Additionally, the security protocols used in credit cards will continue to evolve. It’s anticipated that magnetic stripe cards will soon fall by the wayside and be replaced by biometric cards, which use fingerprints and chip technology to enhance security.
The Takeaway
As you can see from learning the history of credit cards, a lot has changed since the payment method was first introduced. Credit cards remain as popular a payment method as ever, and it’s expected they’ll continue to evolve as technology and consumer needs shift. One thing that probably won’t change is the importance of understanding how credit cards work, what your card agreement’s fine print says, and how to use these cards responsibly.
Whether you're looking to build credit, apply for a new credit card, or save money with the cards you have, it's important to understand the options that are best for you. Learn more about credit cards by exploring this credit card guide.
FAQ
Who invented credit cards?
There were several early iterations of credit cards, so it’s difficult to pin down exactly who invented credit cards. The credit may go to businessman Frank McNamara and his business partner Ralph Schneider, who invented the Diners Club Card.

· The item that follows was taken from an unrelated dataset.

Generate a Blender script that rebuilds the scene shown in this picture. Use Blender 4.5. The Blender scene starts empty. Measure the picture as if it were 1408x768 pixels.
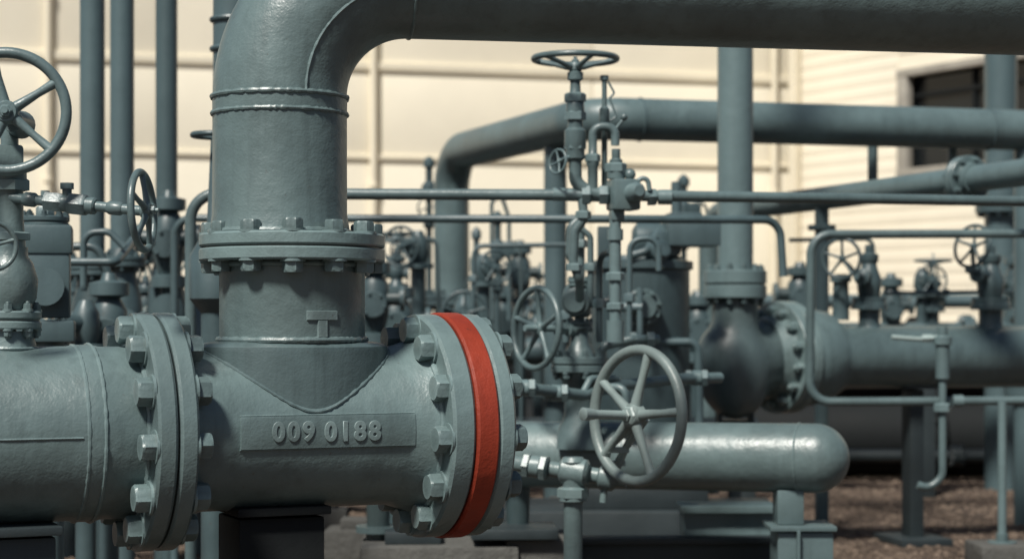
import bpy, bmesh, math, random
from mathutils import Vector as V, Matrix
random.seed(7)
scene = bpy.context.scene
H = 1.15; F = 2600.0
UP = V((0, 0, 1)); XA = V((1, 0, 0)); YA = V((0, 1, 0))
def at(u, v, d): return V(((u-704)/F*d, d, H-(v-450)/F*d))
def col(): return scene.collection

# ------------------------------------------------------------------ materials
def newmat(name):
    m = bpy.data.materials.new(name); m.use_nodes = True
    nt = m.node_tree; b = nt.nodes['Principled BSDF']
    return m, nt, b
def N(nt, t, **kw):
    n = nt.nodes.new(t)
    for k, v in kw.items():
        if k in n.inputs.keys(): n.inputs[k].default_value = v
        else: setattr(n, k, v)
    return n
def ramp(nt, a, b, ca=(0,0,0,1), cb=(1,1,1,1)):
    r = nt.nodes.new('ShaderNodeValToRGB')
    r.color_ramp.elements[0].position = a; r.color_ramp.elements[0].color = ca
    r.color_ramp.elements[1].position = b; r.color_ramp.elements[1].color = cb
    return r
def mixc(nt, fac, a, b, mode='MIX'):
    m = nt.nodes.new('ShaderNodeMix'); m.data_type = 'RGBA'; m.blend_type = mode
    def s(i, v):
        if isinstance(v, bpy.types.NodeSocket): nt.links.new(v, m.inputs[i])
        elif i == 0: m.inputs[0].default_value = v
        else: m.inputs[i].default_value = (*v, 1) if len(v) == 3 else v
    s(0, fac); s(6, a); s(7, b)
    return m.outputs[2]
def paint(name, c, rough=.42, bump=.25, grime=.5, spec=.5, lump=.35, dirt=(.07,.045,.03), low=.70, rustk=.9, point=True):
    m, nt, b = newmat(name); L = nt.links.new
    tc = N(nt, 'ShaderNodeTexCoord'); co = tc.outputs['Object']
    n1 = N(nt, 'ShaderNodeTexNoise', Scale=3.5, Detail=5, Roughness=.62); L(co, n1.inputs['Vector'])
    r1 = ramp(nt, .3, .72); L(n1.outputs[0], r1.inputs[0])
    base = mixc(nt, r1.outputs[0], tuple(x*low for x in c), tuple(x*1.16 for x in c))
    mp = N(nt, 'ShaderNodeMapping'); mp.inputs['Scale'].default_value = (16, 16, 1.3); L(co, mp.inputs[0])
    n2 = N(nt, 'ShaderNodeTexNoise', Scale=1.6, Detail=3, Roughness=.6); L(mp.outputs[0], n2.inputs['Vector'])
    r2 = ramp(nt, .50, .78); L(n2.outputs[0], r2.inputs[0])
    mu = N(nt, 'ShaderNodeMath', operation='MULTIPLY'); L(r2.outputs[0], mu.inputs[0]); mu.inputs[1].default_value = grime
    base = mixc(nt, mu.outputs[0], base, tuple(x*.5 for x in c))
    n3 = N(nt, 'ShaderNodeTexNoise', Scale=38, Detail=4, Roughness=.7); L(co, n3.inputs['Vector'])
    r3 = ramp(nt, .67, .74); L(n3.outputs[0], r3.inputs[0])
    mu3 = N(nt, 'ShaderNodeMath', operation='MULTIPLY'); L(r3.outputs[0], mu3.inputs[0]); mu3.inputs[1].default_value = min(1, grime*rustk)
    base = mixc(nt, mu3.outputs[0], base, dirt)
    if point:
        ge = N(nt, 'ShaderNodeNewGeometry'); r4 = ramp(nt, .53, .62); L(ge.outputs['Pointiness'], r4.inputs[0])
        mu4 = N(nt, 'ShaderNodeMath', operation='MULTIPLY'); L(r4.outputs[0], mu4.inputs[0]); mu4.inputs[1].default_value = .4
        base = mixc(nt, mu4.outputs[0], base, tuple(min(1, x*1.9+.02) for x in c))
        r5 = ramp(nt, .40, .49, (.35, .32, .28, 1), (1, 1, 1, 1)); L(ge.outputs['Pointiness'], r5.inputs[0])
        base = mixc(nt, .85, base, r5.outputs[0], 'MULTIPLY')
    oi = N(nt, 'ShaderNodeObjectInfo'); hs = N(nt, 'ShaderNodeHueSaturation')
    mr = N(nt, 'ShaderNodeMapRange'); mr.inputs['To Min'].default_value = .84; mr.inputs['To Max'].default_value = 1.14
    L(oi.outputs['Random'], mr.inputs[0]); L(mr.outputs[0], hs.inputs['Value']); L(base, hs.inputs['Color'])
    L(hs.outputs[0], b.inputs['Base Color'])
    rr = N(nt, 'ShaderNodeMapRange'); rr.inputs['To Min'].default_value = rough-.12; rr.inputs['To Max'].default_value = rough+.16
    L(n1.outputs[0], rr.inputs[0]); L(rr.outputs[0], b.inputs['Roughness'])
    b.inputs['Specular IOR Level'].default_value = spec
    nb = N(nt, 'ShaderNodeTexNoise', Scale=22, Detail=3, Roughness=.55); L(co, nb.inputs['Vector'])
    nc = N(nt, 'ShaderNodeTexNoise', Scale=150, Detail=2); L(co, nc.inputs['Vector'])
    b1 = N(nt, 'ShaderNodeBump'); b1.inputs['Strength'].default_value = bump*lump; b1.inputs['Distance'].default_value = .02
    L(nb.outputs[0], b1.inputs['Height'])
    b2 = N(nt, 'ShaderNodeBump'); b2.inputs['Strength'].default_value = bump; b2.inputs['Distance'].default_value = .0022
    L(nc.outputs[0], b2.inputs['Height']); L(b1.outputs[0], b2.inputs['Normal']); L(b2.outputs[0], b.inputs['Normal'])
    return m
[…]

How were credit cards first used?
While the concept of paying by credit can be traced back to ancient civilizations, the first modern day example of paying with a credit card was the Diners Club card, which could be used at restaurants. However, this card had one major difference between modern credit cards: You had to pay off the balance in full each month.
What was the first type of credit card?
The first type of credit card was most likely the Diners Club card, introduced in 1950. It was the first credit card that could be used at multiple establishments.